In one embodiment, as shown in FIGS. 3-5, providing a secondary
lock 350 comprises forming the at least one arm 336 separately,
wherein the at least one arm 336 further comprises an extended
portion 340 configured to engage a groove 360 on the inside
diameter of the gage ring 320. In this embodiment, the at least one
arm 336 of the secondary lock 350 may be disposed along the mandrel
304. A groove 352 may be formed on an outside diameter of the
mandrel 304 to accommodate the axial portion 340 of the at least
one arm 336. Alternatively, as shown in FIG. 12, the at least one
arm 365 may be integrally formed with the gage ring 320.
In another embodiment, as shown in FIG. 13, providing a secondary
lock 350 includes integrally or separately forming at least one arm
368 coupled to the outside diameter of the gage ring 320. In this
embodiment, the axial portion 340 of the at least one arm 368
extends downwardly, and a threaded portion 342 engages an outside
diameter of the upper cone 310. In this embodiment, corresponding
axial grooves may be formed in the upper slip assembly configured
to receive the at least one arm 368 when the upper slip assembly is
in an expanded position.
Advantageously, the present invention provides for a downhole tool
that efficiently and effectively seals a tubing or casing in a
wellbore.

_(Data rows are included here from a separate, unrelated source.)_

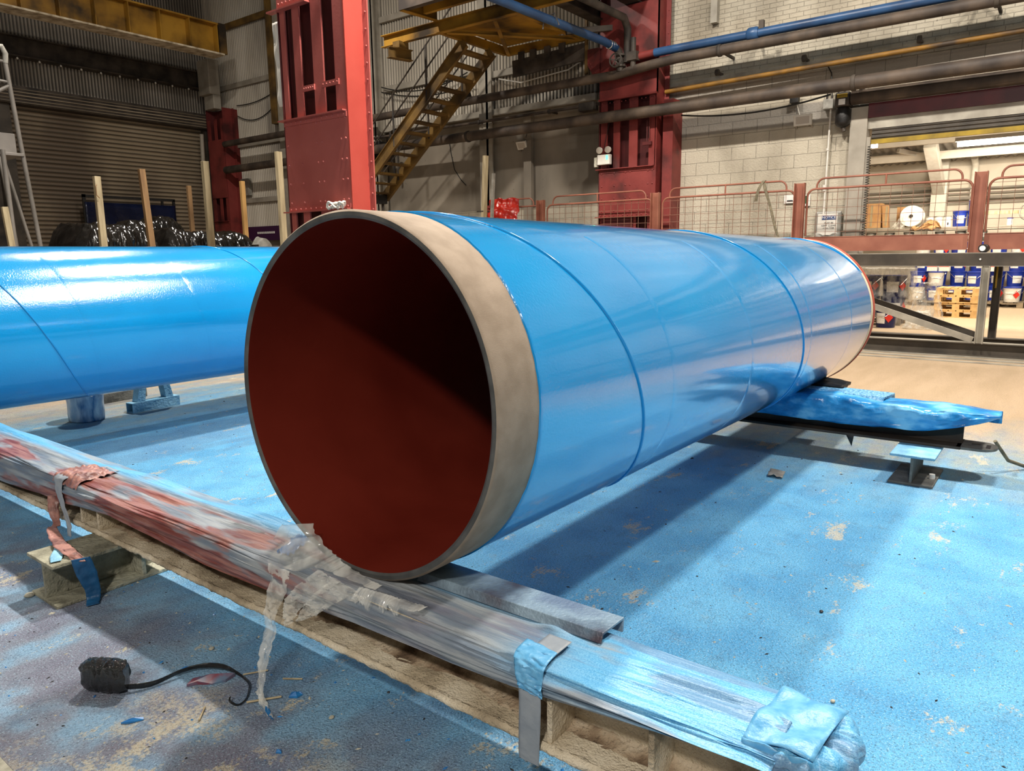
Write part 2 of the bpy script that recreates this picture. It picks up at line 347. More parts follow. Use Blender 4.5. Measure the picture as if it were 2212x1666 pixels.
class MB:
    def __init__(s): s.v = []; s.f = []; s.mi = []; s.cm = 0
    def add(s, v, f):
        b = len(s.v); s.v += [Vector(p) for p in v]; s.f += [[i+b for i in q] for q in f]; s.mi += [s.cm]*len(f); return s
    def box(s, x0, x1, y0, y1, z0, z1):
        v = [(x, y, z) for x in (x0, x1) for y in (y0, y1) for z in (z0, z1)]
        return s.add(v, [(0, 1, 3, 2), (4, 6, 7, 5), (0, 4, 5, 1), (2, 3, 7, 6), (0, 2, 6, 4), (1, 5, 7, 3)])
    def bar(s, p, q, w_, h_, up=(0, 0, 1)):
        p, q = Vector(p), Vector(q); d = (q-p).normalized(); up = Vector(up)
        sd = d.cross(up)
        if sd.length < 1e-4: sd = d.cross(Vector((1, 0, 0)))
        sd.normalize(); u = sd.cross(d)
        v = [e+sd*a*w_/2+u*b*h_/2 for e in (p, q) for a in (-1, 1) for b in (-1, 1)]
        return s.add(v, [(0, 1, 3, 2), (4, 6, 7, 5), (0, 4, 5, 1), (2, 3, 7, 6), (0, 2, 6, 4), (1, 5, 7, 3)])
    def sect(s, poly, p, q, up=(0, 0, 1)):
        """extrude a 2D polygon (side, up) from p to q"""
        p, q = Vector(p), Vector(q); d = (q-p).normalized(); sd = d.cross(Vector(up)).normalized(); u = sd.cross(d); n = len(poly)
        v = [e+sd*a+u*b for e in (p, q) for a, b in poly]
        f = [(i, (i+1) % n, n+(i+1) % n, n+i) for i in range(n)] + [list(range(n))[::-1], list(range(n, 2*n))]
        return s.add(v, f)
    def ibeam(s, p, q, dep, wid, tw=.012, tf=.016, up=(0, 0, 1)):
        h, w2, t = dep/2, wid/2, tw/2
        return s.sect([(-w2, -h), (w2, -h), (w2, -h+tf), (t, -h+tf), (t, h-tf), (w2, h-tf), (w2, h), (-w2, h), (-w2, h-tf), (-t, h-tf), (-t, -h+tf), (-w2, -h+tf)], p, q, up)
    def channel(s, p, q, dep, wid, t=.012, up=(0, 0, 1), flip=1):
        h = dep/2
        P = [(0, -h), (wid*flip, -h), (wid*flip, -h+t), (t*flip, -h+t), (t*flip, h-t), (wid*flip, h-t), (wid*flip, h), (0, h)]
        return s.sect(P, p, q, up)
    def tube(s, pts, r, n=10, closed=False, cap=True, rad=None):
        pts = [Vector(p) for p in pts]; m_ = len(pts); b = len(s.v); V = []
        u = None
        for i, p in enumerate(pts):
            if closed: d = pts[(i+1) % m_]-pts[i-1]
            else: d = pts[min(i+1, m_-1)]-pts[max(i-1, 0)]
            d.normalize()
            if u is None:
                u = d.orthogonal().normalized()
            u = (u-d*u.dot(d)); u.normalize(); v = d.cross(u); rr = rad[i] if rad else r
            V += [p+(u*math.cos(2*PI*k/n)+v*math.sin(2*PI*k/n))*rr for k in range(n)]
        Fc = []
        for i in range(m_ if closed else m_-1):
            j = (i+1) % m_
            for k in range(n): Fc.append((i*n+k, i*n+(k+1) % n, j*n+(k+1) % n, j*n+k))
        if cap and not closed: Fc += [list(range(n))[::-1], list(range((m_-1)*n, m_*n))]
        return s.add(V, Fc)
    def lathe(s, prof, o=(0, 0, 0), ax=(0, 0, 1), n=24, cap=True):
        """prof: list of (radius, distance along axis)"""
        o, ax = Vector(o), Vector(ax).normalized(); u = ax.orthogonal().normalized(); v = ax.cross(u)
        V = [o+ax*z+(u*math.cos(2*PI*k/n)+v*math.sin(2*PI*k/n))*r for r, z in prof for k in range(n)]
        Fc = [(i*n+k, i*n+(k+1) % n, (i+1)*n+(k+1) % n, (i+1)*n+k) for i in range(len(prof)-1) for k in range(n)]
        if cap: Fc += [list(range(n))[::-1], list(range((len(prof)-1)*n, len(prof)*n))]
        return s.add(V, Fc)
    def grid(s, fn, nu, nv, wrap=False):
        V = [fn(i/nu, j/nv) for i in range(nu+1) for j in range(nv+1)]
        return s.add(V, [(i*(nv+1)+j, (i+1)*(nv+1)+j, (i+1)*(nv+1)+j+1, i*(nv+1)+j+1) for i in range(nu) for j in range(nv)])
    def rivet(s, p, nrm, r=.018):
        s.lathe([(r, 0), (r*.85, r*.45), (r*.4, r*.7)], p, nrm, 8)
        return s
    def build(s, name, mt, parent=None, smooth=False, bevel=0, label=None, loc=None, thick=0, sub=0):
        if parent is not None: o_ = org(parent)
        elif loc is not None: o_ = Vector(loc)
        else:
            xs = [p.x for p in s.v]; ys = [p.y for p in s.v]; zs = [p.z for p in s.v]
            o_ = Vector(((min(xs)+max(xs))/2, (min(ys)+max(ys))/2, min(zs)))
        me = bpy.data.meshes.new(name); me.from_pydata([tuple(p-o_) for p in s.v], [], s.f)
        mts = mt if isinstance(mt, list) else [mt]
        for q in mts: me.materials.append(M[q])
        if len(mts) > 1:
            for i, p in enumerate(me.polygons): p.material_index = s.mi[i]
        bm = bmesh.new(); bm.from_mesh(me); bmesh.ops.recalc_face_normals(bm, faces=bm.faces); bm.to_mesh(me); bm.free()
        if smooth:
            for p in me.polygons: p.use_smooth = True
            me.set_sharp_from_angle(angle=math.radians(smooth if smooth > 1 else 50))
        o = bpy.data.objects.new(name, me); COL.objects.link(o)
        if parent is not None:
            o.parent = parent; kids.setdefault(parent.name, []).append(o)
        else: o.location = o_
        origin[o.name] = o_
        if bevel:
            b = o.modifiers.new('bevel', 'BEVEL'); b.width = bevel; b.segments = 2; b.limit_method = 'ANGLE'
        if thick:
            t = o.modifiers.new('thickness', 'SOLIDIFY'); t.thickness = thick; t.offset = 0
        if label: o['label'] = label
        return o
def struct(name, mb, mt, label=None, parent=None, **k):
    o = mb.build(name, mt, parent, **k); o['kind'] = 'structure'
    if label: o['label'] = label
    return o
def one(name, mb, mt, label, cat, group=None, kind=None, **k):
    return tag(mb.build(name, mt, **k), label, cat, group, kind)
def nz(x, y=0, z=0): return noise.noise(Vector((x, y, z)))
def bez(a, b, sag, n=16):
    a, b = Vector(a), Vector(b)
    return [a.lerp(b, t/n)+Vector((0, 0, -4*sag*(t/n)*(1-t/n))) for t in range(n+1)]

# ================================================================== SETTING
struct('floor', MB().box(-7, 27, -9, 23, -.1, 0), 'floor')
def corr(y0, y1, z0, z1, X, pitch=.088, amp=.030, axis='Y'):
    b = MB(); n = int((y1-y0)/pitch*6)
    def fn(i, j):
        t = y0+(y1-y0)*i; a = amp*math.sin(2*PI*t/pitch); z = z0+(z1-z0)*j
        return (X+a, t, z) if axis == 'Y' else (t, X+a, z)
    return b.grid(fn, n, 1)
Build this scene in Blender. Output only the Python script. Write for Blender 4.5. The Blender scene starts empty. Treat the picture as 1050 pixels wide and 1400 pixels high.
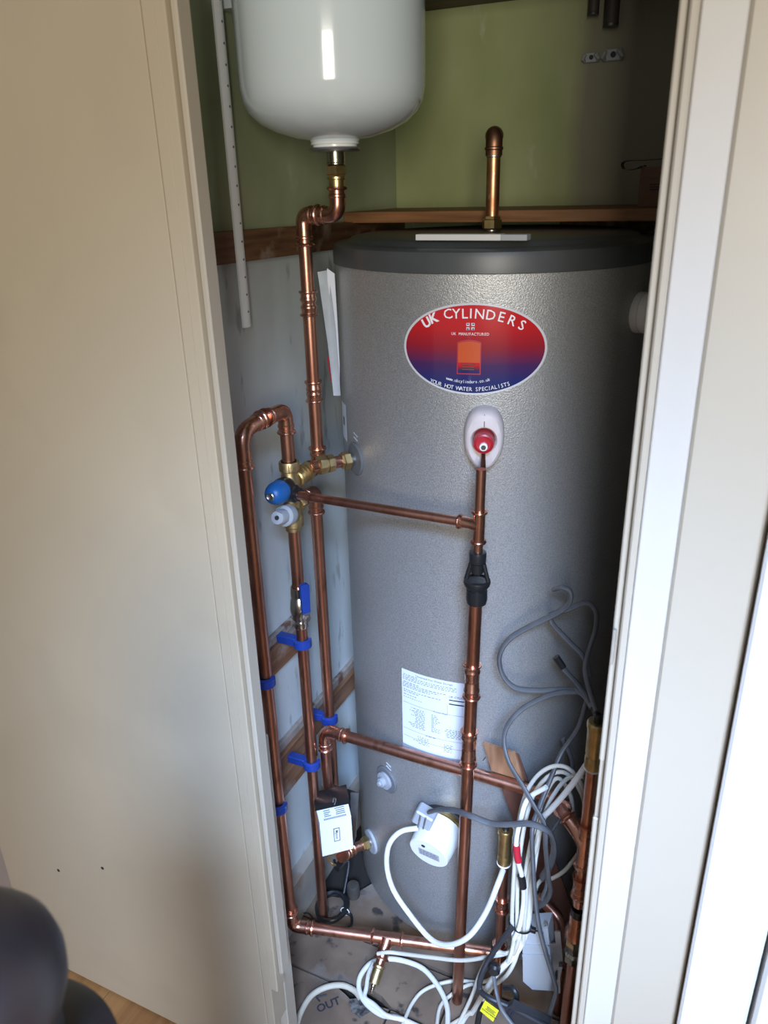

Further, embodiments of the invention provide a downhole
tool that may reduce leakage of the seal formed between the tool
and a casing wall. Further still, embodiments of the invention
provide a method for retrofitting a downhole tool to reduce leakage
of the seal formed between the tool and the casing.
While the invention has been described with respect to a limited
number of embodiments, those skilled in the art, having benefit of
this disclosure, will appreciate that other embodiments may be
devised which do not depart from the scope of the invention as
disclosed herein. Accordingly, the scope of the invention should be
limited only by the attached claims.